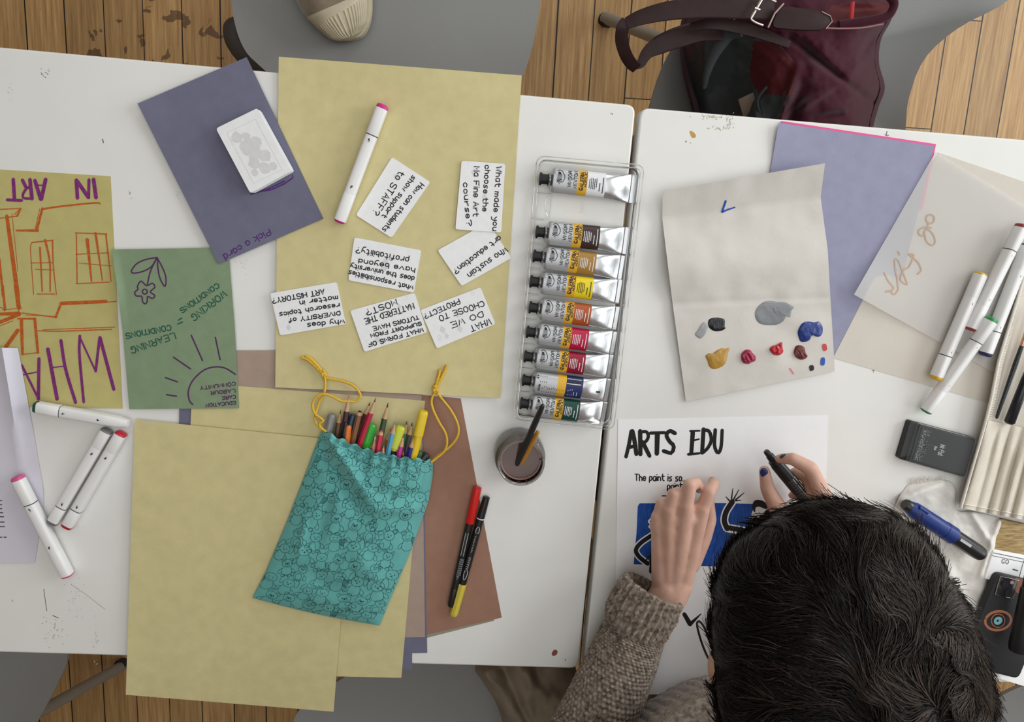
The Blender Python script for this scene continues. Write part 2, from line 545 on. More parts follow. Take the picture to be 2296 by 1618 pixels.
damping_wall = mat('light_damping_wall_paint', (0.30, 0.24, 0.19), rough=0.9, var=.15, vscale=12)  # dark finish invented for two unseen walls, to cut bounced light
plaster = mat('white_wall_paint', (0.80, 0.80, 0.79), rough=0.9)
for nm, L in (('wall_left', [((-3.1, -3, 0), (-3, 3, 3.1))]), ('wall_back', [((-3.1, 3, 0), (.75, 3.1, 3.1)), ((2.15, 3, 0), (3.4, 3.1, 3.1)), ((.75, 3, 0), (2.15, 3.1, 1.0)), ((.75, 3, 2.95), (2.15, 3.1, 3.1))]), ('wall_front', [((-3.1, -3.1, 0), (3.4, -3, 3.1))]),  # back wall opening made for the added window
              ('wall_right', [((3.3, -3, 0), (3.4, 3, 1.0)), ((3.3, -3, 2.95), (3.4, 3, 3.1)), ((3.3, -3, 1.0), (3.4, -1.7, 2.95)), ((3.3, -.4, 1.0), (3.4, 0.0, 2.95)), ((3.3, 1.7, 1.0), (3.4, 3, 2.95))]),
              ('ceiling', [((-3.1, -3.1, 3.1), (-.9, 3.1, 3.2)), ((1.5, -3.1, 3.1), (3.4, 3.1, 3.2)), ((-.9, -3.1, 3.1), (1.5, -1.2, 3.2)), ((-.9, 1.0, 3.1), (1.5, 3.1, 3.2))])):  # ceiling opening made for the added skylight
    tag(obj(nm, *boxes(L), damping_wall if nm in ('wall_left', 'wall_front') else plaster, loc=(0, 0, 0), smooth=False), kind='structure')
pane_m = clear_mat('window_glass', (0.97, 0.98, 0.98), t=0.98, gloss=0.1)
for i, (y, ww_) in enumerate(((-1.7, 1.3), (0.0, 1.7))):
    w = tag(obj('window_%d' % (i + 1), *boxes([((3.31, y, 1.0), (3.39, y + .05, 2.95)), ((3.31, y + ww_ - .05, 1.0), (3.39, y + ww_, 2.95)), ((3.31, y, 1.0), (3.39, y + ww_, 1.05)), ((3.31, y, 2.9), (3.39, y + ww_, 2.95)), ((3.33, y, 1.73), (3.37, y + ww_, 1.77))]), plaster, loc=(3.35, y, 1), smooth=False), kind='structure')
    obj('pane', *boxes([((3.345, y + .04, 1.04), (3.351, y + ww_ - .04, 2.91))]), pane_m, w, smooth=False)

w = tag(obj('window_4', *boxes([((-.9, -1.2, 3.11), (-.85, 1.0, 3.19)), ((1.45, -1.2, 3.11), (1.5, 1.0, 3.19)), ((-.9, -1.2, 3.11), (1.5, -1.15, 3.19)), ((-.9, .95, 3.11), (1.5, 1.0, 3.19)), ((.28, -1.2, 3.12), (.32, 1.0, 3.18))]), plaster, loc=(.3, -.1, 3.1), smooth=False), kind='structure')  # frame added to go with the invented overhead fill
obj('pane', *boxes([((-.86, -1.16, 3.145), (1.46, .96, 3.151))]), pane_m, w, smooth=False)
w = tag(obj('window_3', *boxes([((.75, 3.01, 1.0), (.8, 3.09, 2.95)), ((2.1, 3.01, 1.0), (2.15, 3.09, 2.95)), ((.75, 3.01, 1.0), (2.15, 3.09, 1.05)), ((.75, 3.01, 2.9), (2.15, 3.09, 2.95)), ((.75, 3.03, 1.73), (2.15, 3.07, 1.77))]), plaster, loc=(1.45, 3.05, 1), smooth=False), kind='structure')  # unseen frame added for the extra light from behind
obj('pane', *boxes([((.79, 3.045, 1.04), (2.11, 3.051, 2.91))]), pane_m, w, smooth=False)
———
* Stated exercise
Give every line back word for word and leave the pictures out.

* The solution
The Blender Python script for this scene continues. Write part 2, from line 545 on. More parts follow. Take the picture to be 2296 by 1618 pixels.
damping_wall = mat('light_damping_wall_paint', (0.30, 0.24, 0.19), rough=0.9, var=.15, vscale=12)  # dark finish invented for two unseen walls, to cut bounced light
plaster = mat('white_wall_paint', (0.80, 0.80, 0.79), rough=0.9)
for nm, L in (('wall_left', [((-3.1, -3, 0), (-3, 3, 3.1))]), ('wall_back', [((-3.1, 3, 0), (.75, 3.1, 3.1)), ((2.15, 3, 0), (3.4, 3.1, 3.1)), ((.75, 3, 0), (2.15, 3.1, 1.0)), ((.75, 3, 2.95), (2.15, 3.1, 3.1))]), ('wall_front', [((-3.1, -3.1, 0), (3.4, -3, 3.1))]),  # back wall opening made for the added window
              ('wall_right', [((3.3, -3, 0), (3.4, 3, 1.0)), ((3.3, -3, 2.95), (3.4, 3, 3.1)), ((3.3, -3, 1.0), (3.4, -1.7, 2.95)), ((3.3, -.4, 1.0), (3.4, 0.0, 2.95)), ((3.3, 1.7, 1.0), (3.4, 3, 2.95))]),
              ('ceiling', [((-3.1, -3.1, 3.1), (-.9, 3.1, 3.2)), ((1.5, -3.1, 3.1), (3.4, 3.1, 3.2)), ((-.9, -3.1, 3.1), (1.5, -1.2, 3.2)), ((-.9, 1.0, 3.1), (1.5, 3.1, 3.2))])):  # ceiling opening made for the added skylight
    tag(obj(nm, *boxes(L), damping_wall if nm in ('wall_left', 'wall_front') else plaster, loc=(0, 0, 0), smooth=False), kind='structure')
pane_m = clear_mat('window_glass', (0.97, 0.98, 0.98), t=0.98, gloss=0.1)
for i, (y, ww_) in enumerate(((-1.7, 1.3), (0.0, 1.7))):
    w = tag(obj('window_%d' % (i + 1), *boxes([((3.31, y, 1.0), (3.39, y + .05, 2.95)), ((3.31, y + ww_ - .05, 1.0), (3.39, y + ww_, 2.95)), ((3.31, y, 1.0), (3.39, y + ww_, 1.05)), ((3.31, y, 2.9), (3.39, y + ww_, 2.95)), ((3.33, y, 1.73), (3.37, y + ww_, 1.77))]), plaster, loc=(3.35, y, 1), smooth=False), kind='structure')
    obj('pane', *boxes([((3.345, y + .04, 1.04), (3.351, y + ww_ - .04, 2.91))]), pane_m, w, smooth=False)

w = tag(obj('window_4', *boxes([((-.9, -1.2, 3.11), (-.85, 1.0, 3.19)), ((1.45, -1.2, 3.11), (1.5, 1.0, 3.19)), ((-.9, -1.2, 3.11), (1.5, -1.15, 3.19)), ((-.9, .95, 3.11), (1.5, 1.0, 3.19)), ((.28, -1.2, 3.12), (.32, 1.0, 3.18))]), plaster, loc=(.3, -.1, 3.1), smooth=False), kind='structure')  # frame added to go with the invented overhead fill
obj('pane', *boxes([((-.86, -1.16, 3.145), (1.46, .96, 3.151))]), pane_m, w, smooth=False)
w = tag(obj('window_3', *boxes([((.75, 3.01, 1.0), (.8, 3.09, 2.95)), ((2.1, 3.01, 1.0), (2.15, 3.09, 2.95)), ((.75, 3.01, 1.0), (2.15, 3.09, 1.05)), ((.75, 3.01, 2.9), (2.15, 3.09, 2.95)), ((.75, 3.03, 1.73), (2.15, 3.07, 1.77))]), plaster, loc=(1.45, 3.05, 1), smooth=False), kind='structure')  # unseen frame added for the extra light from behind
obj('pane', *boxes([((.79, 3.045, 1.04), (2.11, 3.051, 2.91))]), pane_m, w, smooth=False)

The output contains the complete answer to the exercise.